Desde que li a tetralogia napolitana em 2020, mergulho no universo de Ferrante sempre que possível. Livros como A Filha Perdida, A vida mentirosa dos adultos, Entre a margem e o ditado. Agora foi a vez de Dias de Abandono, lançado em 2002.
O livro é um relato em primeira pessoa do turbilhão emocional pelo qual passa Olga, uma mulher italiana que vive em Turim com a família, depois do fim do seu casamento de 15 anos com Mario. Pela primeira vez nas minhas leituras de Ferrante, vi escancarada a linguagem napolitana que ela tanto critica em seus outros livros. A linguagem crua, a raiva de quem sofre e precisa exprimir em palavras toda uma dor verdadeiramente indescritível.
Dias de abandono é um relato da rejeição, do abandono, do não entendimento sobre como uma relação que parecia ir bem poderia ruir tão rapidamente. A raiva de Olga. A confusão. A recuperação de si.

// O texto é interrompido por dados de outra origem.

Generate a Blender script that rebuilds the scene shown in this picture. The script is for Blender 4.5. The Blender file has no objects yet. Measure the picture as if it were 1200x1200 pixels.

O livro não retrata um conto bonitinho sobre o auto-amor de uma mulher à beira dos quarenta anos. Não. Ferrante não se intimida. Mostra sentimentos feios, profundos, condenáveis. Do tipo que todos temos, e fingimos não ter. Ao ser deixada pelo marido, ela ouve uma mentira. Lembro de tantas histórias de mulheres que me cercam. O cara diz que o amor acabou, que não é bom o suficiente para ela, que ela merece ser feliz sem ele. Para, momentos depois, aparecer com outra, preferencialmente mais nova. Bem mais nova.

Se eu pensava que o livro de Ferrante era um soco no estômago, não há palavras para descrever o que Olhos d’Água, de Conceição Evaristo, representou para mim. Foi o primeiro de Conceição que eu li, depois de uma enxurrada de recomendações. Quase tive medo de ler e me decepcionar, tamanha era a fama positiva de Conceição no meu grupo de amigos. Decidi, então, começar 2024 com ela.
Ideia acertada. Em Olhos d’água, Evaristo apresenta uma série de contos que mostram a realidade brasileira a partir do cotidiano muitas vezes reduzido às matérias sangrentas de jornais locais: o cotidiano da população afro-brasileira nas cidades do país. Alguns desses contos cortaram o meu peito de maneira que eu não esperava. Me lembraram os dias de estagiária no jornalismo da Rede Globo quando, em meio à uma apuração, descobria que o pior tinha acontecido. Ficava chocada então, apesar de ser exposta diariamente aos horrores da vida urbana neste país. Com Evaristo, fiquei igualmente em choque mas pela beleza de suas palavras, os detalhes de cada cena, a dureza, a ficção realista. O livro é lindo, apesar de escancarar tanta dor. A condição humana está ali, para qualquer um ler. Que privilégio.

Depois de muito chorar com Olhos d’água, resolvi que precisava de algo mais leve. Foi assim que cruzei com o Livro Adultos, de Emma Jane Unsworth, autora britânica que eu não conhecia até então. Em resumo, o livro é um relato em primeira pessoa de uma mulher de 35 anos que vive em Londres, é colunista de revista e namora um fotógrafo sexy. Tudo parece ok à primeira vista. Mas Jenny é uma mulher profundamente confusa, infeliz, viciada em redes sociais e em conquistar a aprovação alheia. Ao começar o livro, achei a personagem insuportável e quase desisti da leitura. Mas algo na honestidade daquela mala me fez querer ficar.
Era tudo uma casca de uma pessoa que se sentia triste com o rumo que a vida tomava e, do meio para o fim do livro, a leitura se tornou mais gostosa. Jenny é ácida, completamente maluca, e privilegiada. Seus problemas são problemas que consideraríamos white people's problems, o que era justamente o que o meu cérebro queria. Pensar em uma mulher um pouco mais velha e tão ou mais doida que eu: que alívio! Apesar dessa impressão de que problemas londrinos sejam menores, ainda mais depois de ler Conceição Evaristo, as dores humanas são dores humanas. Jenny revela aos poucos os seus porquês, e eu passei a simpatizar com aquela voz que tanto me irritou no começo. Foi quase como conhecer alguém insuportável que, depois de uns meses e uns traumas compartilhados, torna-se um amigo.